El auspicio de la creación artística debe complementarse con una acción liberadora sustentada en la conquista mayoritaria de las posibilidades de apropiarse creativamente de los bienes del espíritu. La formación de un ciudadano consciente, dueño del más amplio saber, constituye el cimiento indispensable para la edificación de una sociedad renovada. Años más tarde, la continuidad de esa visión se manifestó en el impulso a la universalización de la enseñanza superior. Desde esa perspectiva, el aprendizaje rebasa lo utilitario para convertirse en puntal del pleno desarrollo humano, irrenunciable aún en las condiciones más difíciles.
En los años 90 el mundo asistía al derrumbe del socialismo europeo, al desconcierto de los movimientos de izquierda y a una agresiva reconfiguración del pensamiento de la derecha, con formulaciones tales como el proclamado fin de la historia y el choque de civilizaciones.
Los cubanos padecimos una vertiginosa caída del Producto Interno Bruto, sufrimos la pesadilla de los prolongados apagones, así como la parálisis de la producción editorial y de la realización cinematográfica, que produjeron fuerte impacto en el sector artístico.
En tan difíciles circunstancias prevaleció el empeño común por salvar la nación. A través de la Uneac, el diálogo con Fidel se sistematizó en los congresos que entonces se celebraron y en las reuniones regulares de los consejos nacionales. Ante los desafíos del momento, no primaron reclamaciones gremiales. Para muchos era más perentorio abrir la agenda al análisis de los problemas que afectaban a la sociedad en aquellas circunstancias, cuando se manifestaban los rebrotes de actitudes racistas mientras muchos jóvenes se distanciaban del estudio y el trabajo.
Ámbito primordial de la cultura, espacio de convivencia y cohesión social, la ciudad fue objeto de atención sistemática. La mano de Eusebio Leal estaba salvaguardando el casco histórico de la capital. Pero los valores primordiales de La Habana se extendían mucho más allá de los límites de la zona colonial. Constituían el resultado de la obra de generaciones sucesivas, incluidos notables logros correspondientes a la etapa revolucionaria.

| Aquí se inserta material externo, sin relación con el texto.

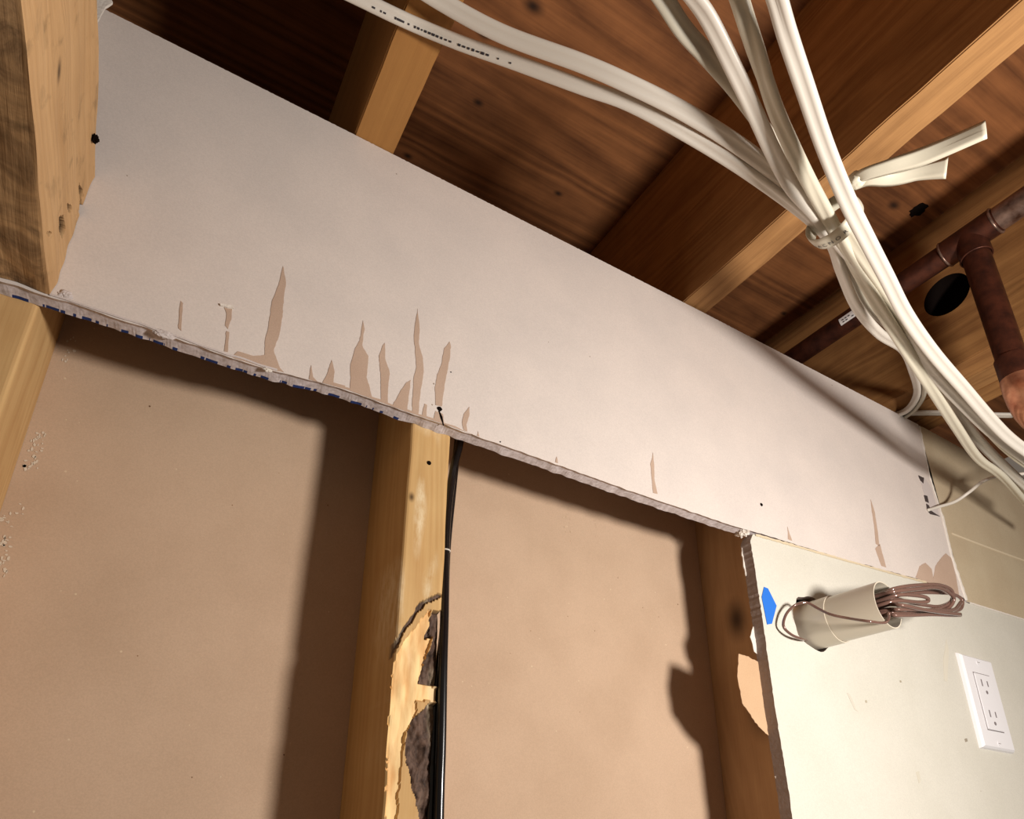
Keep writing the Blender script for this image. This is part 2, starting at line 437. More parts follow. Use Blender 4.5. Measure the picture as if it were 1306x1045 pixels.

A los efectos del paso del tiempo y del acelerado crecimiento demográfico se añadían intervenciones constructivas que agredían el perfil urbano de algunos barrios. El reclamo de los artistas detuvo proyectos que hubieran podido afectar el hermoso trazado de la Avenida Paseo, en el Vedado. Con total desinterés, los arquitectos se dispusieron a colaborar en la actualización de las regulaciones urbanas de la capital.
En un contexto de suma precariedad, el intercambio de ideas afianzaba el compromiso de todos en la edificación de un país.